§ Raw data

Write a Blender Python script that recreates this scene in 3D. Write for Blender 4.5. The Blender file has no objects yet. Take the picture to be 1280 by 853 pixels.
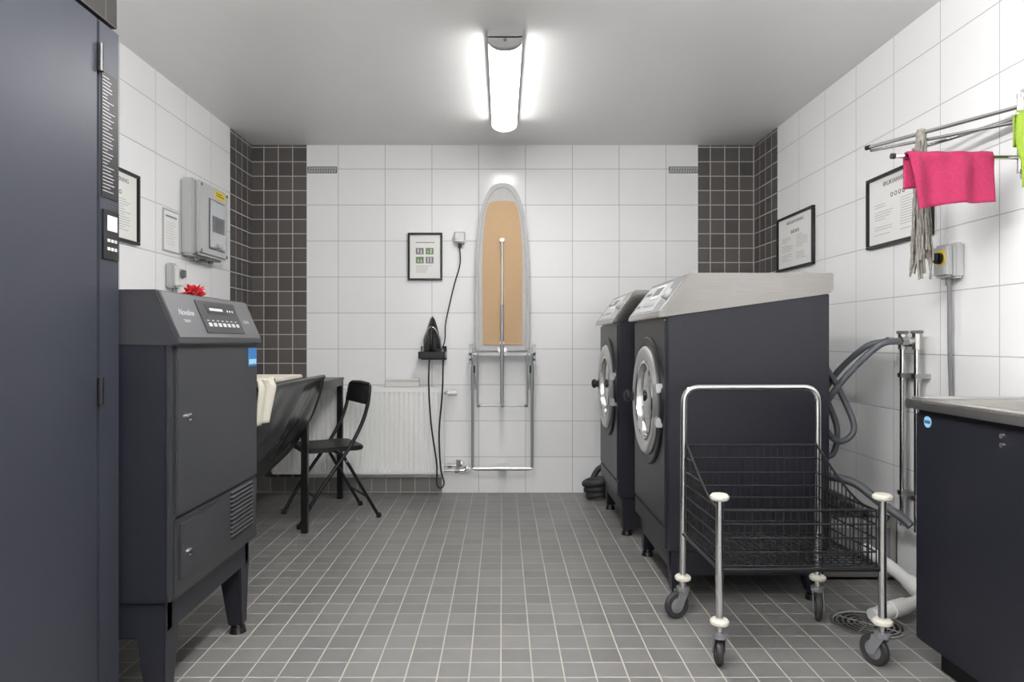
import bpy, bmesh, math, random
from mathutils import Vector, Matrix
random.seed(7)
S = bpy.context.scene
COL = S.collection

# ------------------------------------------------------------------ materials
def mat(name, col, rough=0.5, metal=0.0, noise=0.0, nscale=40, bump=0.0, emit=None, estr=0, trans=0, coat=0, alpha=1, spec=None, stretch=None):
    m = bpy.data.materials.new(name); m.use_nodes = True
    nt = m.node_tree; b = nt.nodes['Principled BSDF']
    b.inputs['Base Color'].default_value = (*col, 1)
    b.inputs['Roughness'].default_value = rough
    b.inputs['Metallic'].default_value = metal
    if spec is not None: b.inputs['Specular IOR Level'].default_value = spec
    if trans: b.inputs['Transmission Weight'].default_value = trans
    if coat: b.inputs['Coat Weight'].default_value = coat
    if alpha < 1: b.inputs['Alpha'].default_value = alpha
    if emit: 
        b.inputs['Emission Color'].default_value = (*emit, 1); b.inputs['Emission Strength'].default_value = estr
    if noise or bump:
        tc = nt.nodes.new('ShaderNodeTexCoord')
        n = nt.nodes.new('ShaderNodeTexNoise'); n.inputs['Scale'].default_value = nscale; n.inputs['Detail'].default_value = 4
        if stretch:
            mp = nt.nodes.new('ShaderNodeMapping'); mp.inputs['Scale'].default_value = stretch
            nt.links.new(tc.outputs['Object'], mp.inputs[0]); nt.links.new(mp.outputs[0], n.inputs['Vector'])
        else: nt.links.new(tc.outputs['Object'], n.inputs['Vector'])
        if noise:
            r = nt.nodes.new('ShaderNodeMapRange')
            r.inputs['To Min'].default_value = 1-noise; r.inputs['To Max'].default_value = 1+noise
            nt.links.new(n.outputs['Fac'], r.inputs['Value'])
            mx = nt.nodes.new('ShaderNodeVectorMath'); mx.operation = 'SCALE'
            mx.inputs[0].default_value = col
            nt.links.new(r.outputs[0], mx.inputs['Scale'])
            nt.links.new(mx.outputs[0], b.inputs['Base Color'])
        if bump:
            bp = nt.nodes.new('ShaderNodeBump'); bp.inputs['Strength'].default_value = bump; bp.inputs['Distance'].default_value = 0.002
            nt.links.new(n.outputs['Fac'], bp.inputs['Height']); nt.links.new(bp.outputs[0], b.inputs['Normal'])
    return m

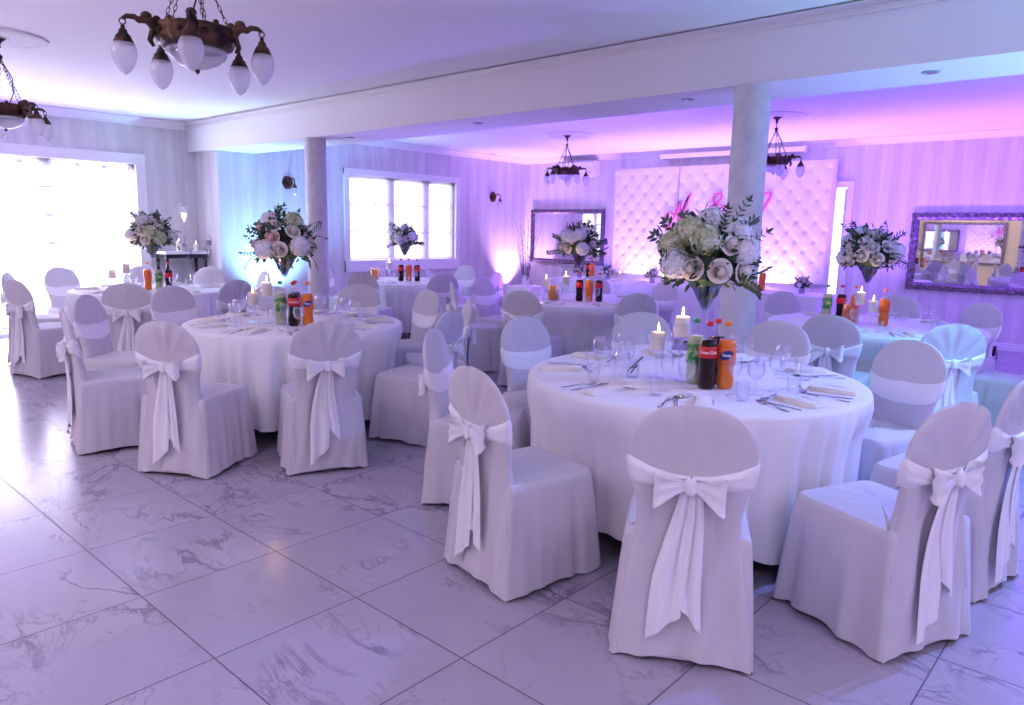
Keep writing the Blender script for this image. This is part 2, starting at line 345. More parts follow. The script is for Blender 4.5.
# windows
def window(n, x, y0, y1, z0, z1, bars, sky, shade_z0, fr=.1, folds=4):
    w = bpy.data.objects.new('window_%d' % n, None); C.objects.link(w); w['kind'] = 'structure'; w.location = (x, (y0+y1)/2, z0)
    ox, oy, oz = x, (y0+y1)/2, z0
    def bx(a): return (a[0]-ox, a[1]-oy, a[2]-oz, a[3]-ox, a[4]-oy, a[5]-oz)
    b = MB()
    for a in ((x-.02, y0-.0, z0, x+.035, y0+fr, z1), (x-.02, y1-fr, z0, x+.035, y1, z1), (x-.02, y0, z1-fr, x+.04, y1, z1), (x-.02, y0, z0, x+.05, y1, z0+(.19 if n == 2 else .05))):
        b.box(*bx(a), bev=.006)
    build('window_casing', b, M['trim'], w, False)
    b = MB()
    for a in ((x-.16, y0, z0, x-.1, y0+fr+.05, z1), (x-.16, y1-fr-.05, z0, x-.1, y1, z1), (x-.16, y0, z1-fr-.05, x-.1, y1, z1), (x-.16, y0, z0, x-.1, y1, z0+.08)):
        b.box(*bx(a))
    for yb, hw in bars: b.box(*bx((x-.16, yb-hw, z0, x-.1, yb+hw, z1)))
    build('sash_frame', b, M['trim'], w, False)
    b = MB(); b.box(*bx((x-.14, y0, z0, x-.13, y1, z1))); build('pane', b, M['glass'], w, False)
    b = MB(); b.add([(x-.19-ox, y0-oy, z0-oz), (x-.19-ox, y1-oy, z0-oz), (x-.19-ox, y1-oy, z1-oz), (x-.19-ox, y0-oy, z1-oz)], [(0, 1, 2, 3)])
    build('daylight', b, sky, w, False)
    # roman shade: pleated sheer cloth with soft horizontal folds
    ya, yb = y0+fr, y1-fr; zt = z1-fr
    def fn(i, j):
        t = j/39; z = shade_z0+(zt-shade_z0)*t
        ph = (zt-z)/(zt-shade_z0)*folds
        xx = x-.06+.012*abs(math.sin(PI*ph))+.004*math.sin(i*.9)
        return (xx-ox, ya+(yb-ya)*i/29-oy, z-oz)
    b = MB(); b.grid(fn, 30, 40); s = build('roman_shade', b, M['sheer'], w)
    b = MB()
    for k in range(1, folds):
        z = zt-(zt-shade_z0)*k/folds; b.box(*bx((x-.066, ya, z-.008, x-.054, yb, z+.008)))
    b.box(*bx((x-.07, ya, shade_z0-.01, x-.05, yb, shade_z0+.02)))
    build('hem_rod', b, M['trim'], s, False)
    return w
window(1, XL, WY1, WY2, .0, WT, ((3.17, .07), (1.95, .07)), M['sky'], .1, .14, 6)
window(2, XW, FY1, FY2, FZ1, FZ2, ((8.27, .085), (9.08, .085)), M['sky2'], .93, .10, 3)
# valance of scallops above the left shade
b = MB(); 
for k in range(11):
    y = WY1+.2+k*.33
    b.add([(0, y-.05, 0), (0, y+.05, 0), (0, y, .06), (.01, y-.05, 0), (.01, y+.05, 0), (.01, y, .06)], [(0, 1, 2), (5, 4, 3), (0, 3, 4, 1), (1, 4, 5, 2), (2, 5, 3, 0)])
w1 = bpy.data.objects['window_1']
build('shade_clip', b, M['trim'], w1, False, loc=(-.045, -(WY1+WY2)/2, WT-.22))
# door behind panel
d = bpy.data.objects.new('door_1', None); C.objects.link(d); d['kind'] = 'structure'; d.location = (DX2, YB, 0)
b = MB(); b.box(-.0, -.03, 0, .09, .02, DZ+.09, bev=.005); b.box(DX1-DX2-.09, -.03, 0, DX1-DX2, .02, DZ+.09, bev=.005); b.box(DX1-DX2, -.03, DZ, 0, .02, DZ+.09, bev=.005)
build('door_frame', b, M['trim'], d, False)
b = MB(); b.box(-.05, .02, 0, -.012, .5, DZ-.02, bev=.004); build('door_leaf', b, M['trim'], d, False)
b = MB(); b.tube([(-.07, .45, 1.02), (-.12, .45, 1.02), (-.12, .36, 1.02)], .01); build('door_handle', b, M['steel'], d)
b = MB(); b.add([(DX1-DX2-.4, .9, 0), (.6, .9, 0), (.6, .9, 2.3), (DX1-DX2-.4, .9, 2.3)], [(0, 1, 2, 3)]); build('daylight', b, mat('lit_room_beyond', (.8, .9, .8), .8, emit=(.9, 1, .93), es=1.6), d, False)

# columns
for i, (x, lb) in enumerate(((-2.35, 'thick round grey-white column behind the nearest table, right of centre'), (-7.76, 'slim far round column between sconce alcove and far window'))):
    b = MB(); b.lathe([(.15, 0), (.15, .06), (.13, .08), (.125, .1), (.125, 1.2), (.125, SOF)], 40)
    m = M.setdefault('column', mat('brushed_column_paint', (.62, .61, .64), .6))
    if i == 0: noise_col(m, 9, (.56, .55, .58), (.68, .67, .70), .3, .7, 5); 
    o = build('trim_%d' % (7+i), b, m, None, True, 40, loc=(x, 5.08, 0)); o['kind'] = 'structure'
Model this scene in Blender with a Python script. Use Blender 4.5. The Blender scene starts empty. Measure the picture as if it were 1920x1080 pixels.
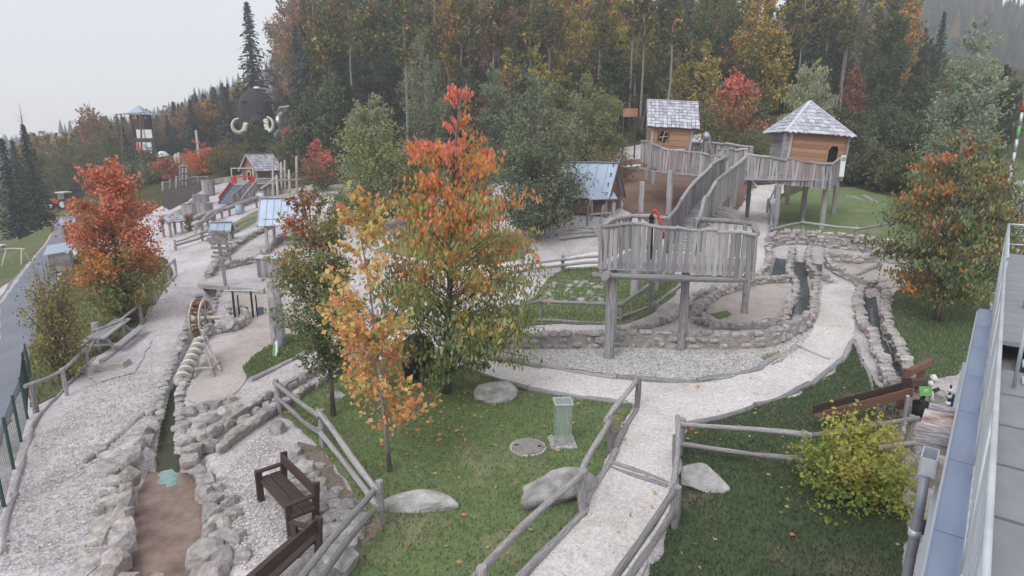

§ What the task asks
Return the lines exactly as they stand, from the start of the entries through the line holding "COL = S.collection"; omit the pictures.

§ Finished answer
Write a Blender Python script that recreates this scene in 3D. Write for Blender 4.5. The Blender file has no objects yet. Take the picture to be 1280 by 853 pixels.
import bpy, bmesh, math, random
from mathutils import Vector, Matrix
random.seed(7)
S = bpy.context.scene
COL = S.collection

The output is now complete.